En su grueso pero imprescindible libro, por cierto muy mal traducido para esta edición cubana, LAPJ se concentra primeramente en el proceso por el cual nuestros ancestros cubanos adoptaron el mercado, el consumismo americano, los valores del trabajo duro, como formas de vida con que buscar distinguirse de lo español. A partir de aquí, en el que es de manera evidente el objetivo final de la extensa obra, explica el complejo proceso que llevaría a la explosión de nacionalismo de 1959; precisamente como consecuencia de las incongruencias que arrastraba a la larga esa adopción de lo americano como nuestro paradigma de modernidad:
Cuba, una diminuta economía fuertemente ligada a la enorme de los EE.UU., como su suministrador de un producto semielaborado, el azúcar crudo, nunca podría llegar a los niveles de consumo de la nación que se le presentaba como su modelo consumista de lo moderno, lo cual acabaría por elevar el nivel de insatisfacción individual hasta niveles de ingobernabilidad nacional.
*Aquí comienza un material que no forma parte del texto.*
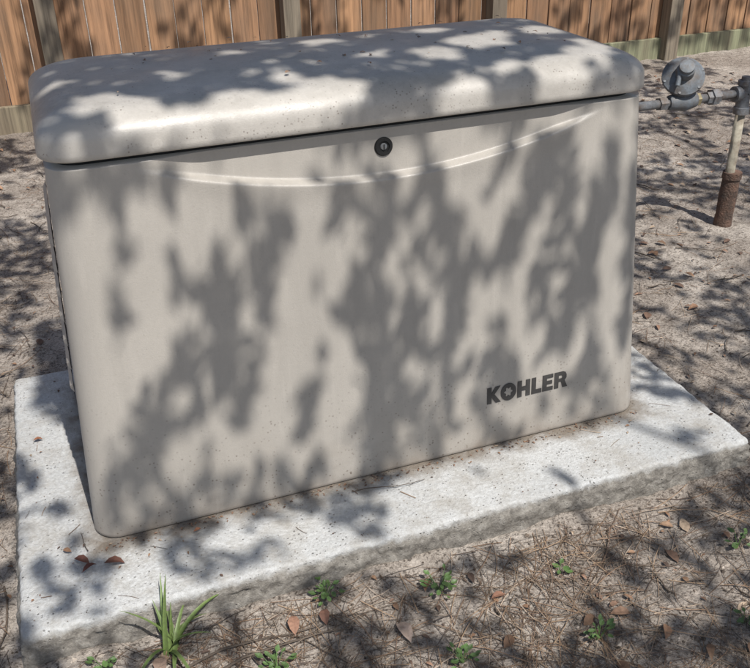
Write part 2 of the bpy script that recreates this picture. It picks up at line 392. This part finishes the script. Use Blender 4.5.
def needle(x,y,L,w,c):
    a=random.uniform(0,2*math.pi); bnd=random.uniform(-.25,.25)
    n=4; pts=[(x,y)]; px,py=x,y
    for i in range(1,n+1):
        aa=a+bnd*(i/n-.5)*2; px+=math.cos(aa)*L/n; py+=math.sin(aa)*L/n; pts.append((px,py))
    z=[surf(*q) for q in pts]
    if any(q is None for q in z) or max(z)-min(z)>.035: return False
    lift=random.uniform(0,.012) if random.random()<.3 else 0
    if onpad(x,y): lift=0
    k=len(V); sx_,sy_=-math.sin(a)*w/2,math.cos(a)*w/2
    for i in range(n+1):
        zz=z[i]+(.0035 if z[i]<-.03 else .0008)+lift*i/n
        V.append((pts[i][0]-sx_,pts[i][1]-sy_,zz)); V.append((pts[i][0]+sx_,pts[i][1]+sy_,zz+w*.4)); C.extend([c,c])
        if i: F.append((k+2*i-2,k+2*i-1,k+2*i+1,k+2*i))
    return True
cnt=0
while cnt<12000:
    x=random.uniform(-1.3,3.6); y=random.uniform(-.95,3.2)
    q=random.random()
    if q<.28: x=random.uniform(-.2,1.6); y=random.uniform(-.75,-.2)
    elif q<.40: x=random.uniform(-.9,-.15); y=random.uniform(-.3,1.6)
    s=surf(x,y)
    if s is None: continue
    if onpad(x,y) and random.random()<.90: continue
    if noise.noise(Vector((x*3,y*3,5)))<random.uniform(-.6,.3): continue
    t=random.uniform(.5,1.25); c=random.choice([(.23,.145,.09),(.28,.19,.12),(.15,.095,.065),(.36,.28,.21),(.12,.09,.07)])
    if needle(x,y,random.uniform(.03,.12) if not onpad(x,y) else random.uniform(.01,.05),random.uniform(.0008,.0016),[q*t for q in c]): cnt+=1
mesh_obj('pine_needles',V,F,M_litter,None,False,C)
V=[];F=[];C=[]
cols=[(.22,.125,.075),(.30,.18,.11),(.14,.085,.06),(.38,.29,.21),(.26,.155,.105),(.10,.065,.05)]
cnt=0
while cnt<4200:
    x=random.uniform(-1.3,3.9); y=random.uniform(-.95,3.25)
    s=surf(x,y)
    if s is None: continue
    if onpad(x,y) and random.random()<.6: continue
    sz_=random.uniform(.005,.018) if random.random()<.78 else random.uniform(.02,.042)
    if onpad(x,y): sz_=min(sz_,random.uniform(.003,.013))
    t=random.uniform(.6,1.3)
    leafgeo(V,F,C,Vector((x,y,s+(.004 if s<-.03 else .001))),rnd_dir(),Vector((random.uniform(-.3,.3),random.uniform(-.3,.3),1)),sz_,sz_*random.uniform(.35,.6),[q*t for q in random.choice(cols)],random.uniform(0,.5),random.uniform(0,.5)); cnt+=1
for (x,y,L,c) in [(.49,-.39,.055,(.42,.32,.26)),(.30,-.30,.045,(.33,.18,.12)),(.86,-.46,.04,(.28,.17,.11)),(-.03,-.055,.035,(.13,.05,.035)),(-.005,-.065,.04,(.15,.06,.04)),(-.045,-.075,.03,(.12,.04,.03)),(-.12,.40,.022,(.25,.10,.05)),(-.06,-.01,.02,(.3,.17,.1)),(.17,-.04,.016,(.35,.15,.08)),(.36,-.30,.04,(.2,.1,.07)),(.70,-.35,.03,(.28,.14,.09)),(1.12,-.30,.03,(.3,.19,.12)),(.06,-.30,.05,(.3,.21,.16))]:
    s=surf(x,y) or 0
    leafgeo(V,F,C,Vector((x,y,s+.005)),rnd_dir(),Vector((random.uniform(-.2,.2),random.uniform(-.2,.2),1)),L,L*.5,c,.35,.35)
for k in range(300):
    x=random.uniform(-.01,1.22); y=-abs(random.gauss(0,.014))-.004; q=random.uniform(.002,.009)
    leafgeo(V,F,C,Vector((x,y,.001)),rnd_dir(),Vector((random.uniform(-.3,.3),random.uniform(-.3,.3),1)),q,q*.5,random.choice(cols),.3,.3)
for k in range(80):
    x=random.uniform(.16,1.07); y=random.uniform(.14,.50); q=random.uniform(.003,.014)
    leafgeo(V,F,C,Vector((x,y,ZTOP-.001)),rnd_dir(),Vector((random.uniform(-.2,.2),random.uniform(-.2,.2),1)),q,q*.5,random.choice(cols),.3,.3)
mesh_obj('leaf_litter',V,F,M_litter,None,False,C)
V=[];F=[];C=[]
cnt=0
while cnt<9000:
    x=random.uniform(-1.0,3.0); y=random.uniform(-.9,2.2)
    if random.random()<.6: x=random.uniform(-.4,1.7); y=random.uniform(-.8,-.1)
    s=surf(x,y)
    if s is None or (onpad(x,y) and random.random()<.6): continue
    r=random.uniform(.0012,.0045)*(1 if random.random()<.93 else 2); k=len(V)
    if onpad(x,y): r=random.uniform(.0006,.0018)
    t=random.uniform(.5,1.6); c=random.choice([(.14,.11,.085),(.24,.20,.165),(.09,.07,.055),(.36,.31,.26)])
    for q in [(1,0,0),(0,1,0),(-1,0,0),(0,-1,0),(0,0,1)]:
        V.append((x+q[0]*r*random.uniform(.6,1.2),y+q[1]*r*random.uniform(.6,1.2),s+(q[2]*r*random.uniform(.5,1)))); C.append([a*t for a in c])
    F+= [(k,k+1,k+4),(k+1,k+2,k+4),(k+2,k+3,k+4),(k+3,k,k+4)]; cnt+=1
mesh_obj('soil_crumbs',V,F,M_litter,None,False,C)
V=[];F=[]
def twig(p0,a,L,r):
    pts=[];x,y=p0[0],p0[1]
    for i in range(6):
        s=surf(x,y)
        if s is None: return
        pts.append(Vector((x,y,s+r+.002+random.uniform(0,.004)))); a+=random.uniform(-.3,.3); x+=math.cos(a)*L/5; y+=math.sin(a)*L/5
    if max(p.z for p in pts)-min(p.z for p in pts)>.04: return
    k=len(V)
    for i,p in enumerate(pts):
        d=(pts[min(i+1,5)]-pts[max(i-1,0)]).normalized(); s_=d.cross(Vector((0,0,1))).normalized(); n=s_.cross(d); rr=r*(1-.1*i)
        for q in range(5): V.append(p+(s_*math.cos(q*1.2566)+n*math.sin(q*1.2566))*rr)
        if i:
            for q in range(5): F.append((k+(i-1)*5+q,k+(i-1)*5+(q+1)%5,k+i*5+(q+1)%5,k+i*5+q))
for (x,y,a,L,r) in [(.50,-.04,.0,.16,.0012),(-.45,.75,.4,.3,.004),(-.7,.9,-.2,.35,.005),(.15,-.33,.2,.25,.003),(-.5,1.1,.6,.3,.003),(-.03,-.02,2.0,.06,.001),(.05,-.30,.1,.3,.003),(-.6,1.25,.1,.4,.004),(-.4,.95,-.4,.3,.003)]: twig((x,y),a,L,r)
for k in range(320):
    x=random.uniform(-1.2,3.2);y=random.uniform(-.8,2.6)
    if surf(x,y) is None or onpad(x,y): continue
    twig((x,y),random.uniform(0,6.28),random.uniform(.05,.2),random.uniform(.001,.0028))
mesh_obj('twigs',V,F,M_bark,None,True)
# ------------------------------------------------------------------ small plants
def grass_clump(x,y):
    V=[];F=[];C=[]; z=gh(x,y)-.005
    for k in range(18):
        a=random.uniform(0,2*math.pi) if k>4 else random.uniform(.8,1.9)
        L=random.uniform(.08,.17); lean=random.uniform(.3,1.15) if k>4 else random.uniform(.1,.5); w=random.uniform(.006,.010)
        b0=len(V); n=8; px=Vector((x+random.uniform(-.012,.012),y+random.uniform(-.012,.012),z)); el=1.45-lean*.4
        s=Vector((-math.sin(a),math.cos(a),0)); t_=random.uniform(.8,1.25); c=(.15*t_,.22*t_,.065*t_)
        for i in range(n+1):
            t=i/n; ww=w*(1-t**2.2)*.5+.0003
            nn=Vector((-math.cos(a)*math.sin(el),-math.sin(a)*math.sin(el),math.cos(el)))
            V.extend([px-s*ww+nn*ww*.5,px.copy(),px+s*ww+nn*ww*.5]); C.extend([c,[q*.8 for q in c],c])
            if i:
                q=b0+3*(i-1); F.extend([(q,q+1,q+4,q+3),(q+1,q+2,q+5,q+4)])
            px=px+Vector((math.cos(a)*math.cos(el),math.sin(a)*math.cos(el),math.sin(el)))*L/n; el-=lean*.24
    mesh_obj('grass_clump',V,F,M_green,None,True,C)
grass_clump(.085,-.25)
def seedling(x,y,R,nl,tall=.03):
    V=[];F=[];C=[]; z=gh(x,y)
    for k in range(nl):
        a=random.uniform(0,2*math.pi); r=R*random.uniform(.1,1); h=tall*random.uniform(.3,1)
        b=Vector((x+math.cos(a)*r,y+math.sin(a)*r,z+h)); t_=random.uniform(.7,1.2)
        c=(.095*t_,.175*t_,.05*t_); d=Vector((math.cos(a+random.uniform(-.6,.6)),math.sin(a),random.uniform(-.1,.4)))
        L=random.uniform(.009,.018)
        leafgeo(V,F,C,b,d,Vector((random.uniform(-.4,.4),random.uniform(-.5,.2),1)),L,L*.62,c,-.2,.3)
        k0=len(V); o_=Vector((x,y,z-.003)); s=Vector((.0007,0,0))
        V.extend([o_-s,o_+s,b+s,b-s]); C.extend([c]*4); F.append((k0,k0+1,k0+2,k0+3))
    mesh_obj('weed_seedling',V,F,M_green,None,False,C)
for a in [(.38,-.235,.03,22),(.59,-.29,.035,24),(-.03,-.25,.022,12),(.56,-.46,.025,18),(.25,-.36,.026,20),(.81,-.50,.022,14),(1.20,-.40,.022,12),(1.08,-.56,.022,12),(.83,-.33,.012,6),(1.5,-.2,.02,10)]: seedling(*a)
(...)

Debe de admitirse que su historia está bien contada, aunque también que no está muy bien argumentada: Por ejemplo, sus citas han sido escogidas de una manera harto interesada, al punto de que algunas, con las cuales intenta sustentar su idea sobre las características singulares del proceso de la evolución insular en cierta etapa, corresponden a un periodo o muy anterior, o claramente posterior. En general puede afirmarse que un número nada despreciable de sus citas resultan sutilmente descontextualizadas, y además en no pocas se nota ese error propio del no cubano de no tener en cuenta la tendencia a la elipsis, a la exageración, tan propia del pensamiento insular.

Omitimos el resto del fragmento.